For smartphones, the ultracapacitor could be a huge benefit in terms of charging faster. Current charging systems are hamstrung by the slow charging capabilities of lithium-ion batteries: try to charge them too quickly, and they’ll fry. But what if you had an ultracapacitor in your phone to charge up quickly and feed the power to a battery at a speed the battery can handle? It could be the best of both worlds.

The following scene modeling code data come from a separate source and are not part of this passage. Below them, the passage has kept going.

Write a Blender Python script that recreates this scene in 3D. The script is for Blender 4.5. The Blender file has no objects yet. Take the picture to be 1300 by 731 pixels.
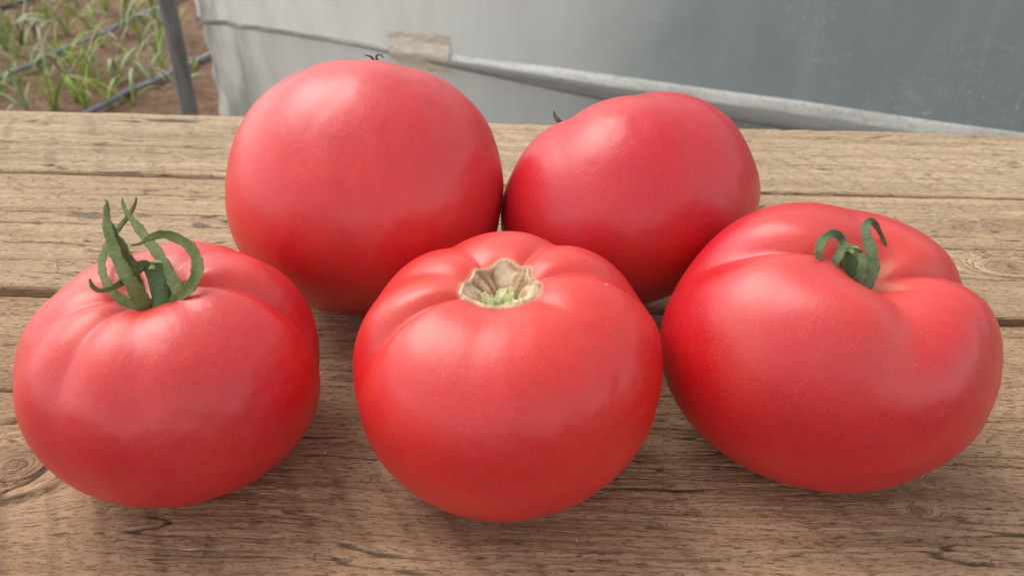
import bpy, math, random
import numpy as np
from mathutils import Vector, Matrix

C = bpy.context.scene.collection
scene = bpy.context.scene
R_ = math.radians

# ------------------------------------------------------------------ camera, light, exposure
IMW, IMH, FPX = 1300.0, 731.0, 960.0
PITCH, YAW, ROLL, CAMH = 31.0, 1.6, 0.9, 0.19
cam_m = Matrix.Rotation(R_(YAW), 3, 'Z') @ Matrix.Rotation(R_(90 - PITCH), 3, 'X') @ Matrix.Rotation(R_(ROLL), 3, 'Z')
cam_d = bpy.data.cameras.new('camera')
cam = bpy.data.objects.new('camera', cam_d); C.objects.link(cam)
cam.location = (0, 0, CAMH); cam.rotation_euler = cam_m.to_euler()
cam_d.sensor_width = 36; cam_d.lens = FPX / IMW * 36
cam_d.clip_start = .01; cam_d.clip_end = 500
cam_d.dof.use_dof = True; cam_d.dof.focus_distance = .30; cam_d.dof.aperture_fstop = 15
scene.camera = cam

SUN_AZ, SUN_EL = -62.0, 56.0          # azimuth from +Y towards +X
world = bpy.data.worlds.new('World'); scene.world = world; world.use_nodes = True
wt = world.node_tree; wt.nodes.clear()
sky = wt.nodes.new('ShaderNodeTexSky'); sky.sky_type = 'NISHITA'; sky.sun_disc = False
sky.sun_elevation = R_(SUN_EL); sky.sun_rotation = R_(SUN_AZ)
sky.air_density = 1.0; sky.dust_density = 1.0; sky.ozone_density = 1.0
hs = wt.nodes.new('ShaderNodeHueSaturation'); hs.inputs['Saturation'].default_value = .14
bg = wt.nodes.new('ShaderNodeBackground'); bg.inputs[1].default_value = .15
wo = wt.nodes.new('ShaderNodeOutputWorld')
wt.links.new(sky.outputs[0], hs.inputs['Color']); wt.links.new(hs.outputs[0], bg.inputs[0]); wt.links.new(bg.outputs[0], wo.inputs[0])

sun_d = bpy.data.lights.new('sun', 'SUN'); sun_d.energy = 1.3; sun_d.angle = R_(42); sun_d.color = (1, .95, .87)
sun = bpy.data.objects.new('sun', sun_d); C.objects.link(sun)
sdir = Vector((math.sin(R_(SUN_AZ)) * math.cos(R_(SUN_EL)), math.cos(R_(SUN_AZ)) * math.cos(R_(SUN_EL)), math.sin(R_(SUN_EL))))
sun.rotation_euler = sdir.to_track_quat('Z', 'Y').to_euler(); sun.location = (0, 0, 5)

scene.view_settings.view_transform = 'Standard'; scene.view_settings.look = 'None'
scene.view_settings.gamma = 1; scene.view_settings.use_curve_mapping = False
scene.view_settings.exposure = 0.69

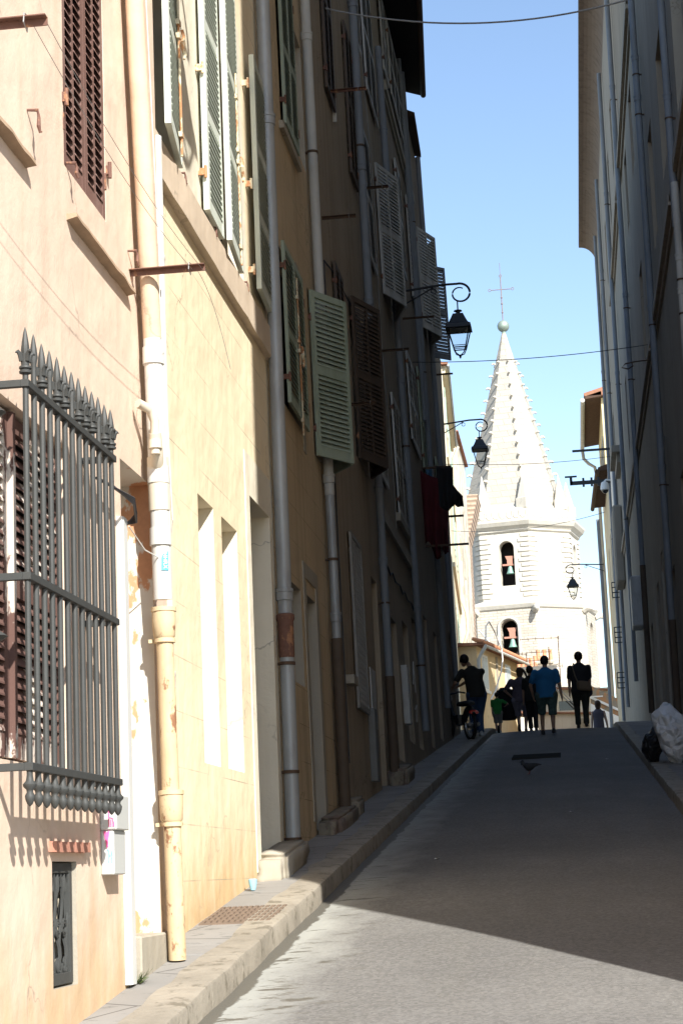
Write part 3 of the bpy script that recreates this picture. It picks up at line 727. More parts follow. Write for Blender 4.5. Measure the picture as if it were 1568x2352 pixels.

As for when that'll happen, well, nobody knows for sure. "Ultracapacitors are already in use in several applications," says McGrath, listing a few big-tech examples: green energy, transportation, and within the electrical grid. Given the constant demand for more power in small devices, it's an easy bet that we'll need energy solutions like ultracapacitors sooner rather than later. In only the past few years, we've seen devices require more intense battery power. For example, Apple increased the size of its iPhone considerably when it adopted the faster 4G LTE antenna. Why? Because the total device needed to be bigger, in order to house a larger battery to power that antenna.

More sensors and more power, whether it’s in faster processors, increased memory or new features like near field communication or heart rate monitors, will require more energy, and users won't want that to come at the expense of charging speed. Ultracapacitors could be coming soon to save the day.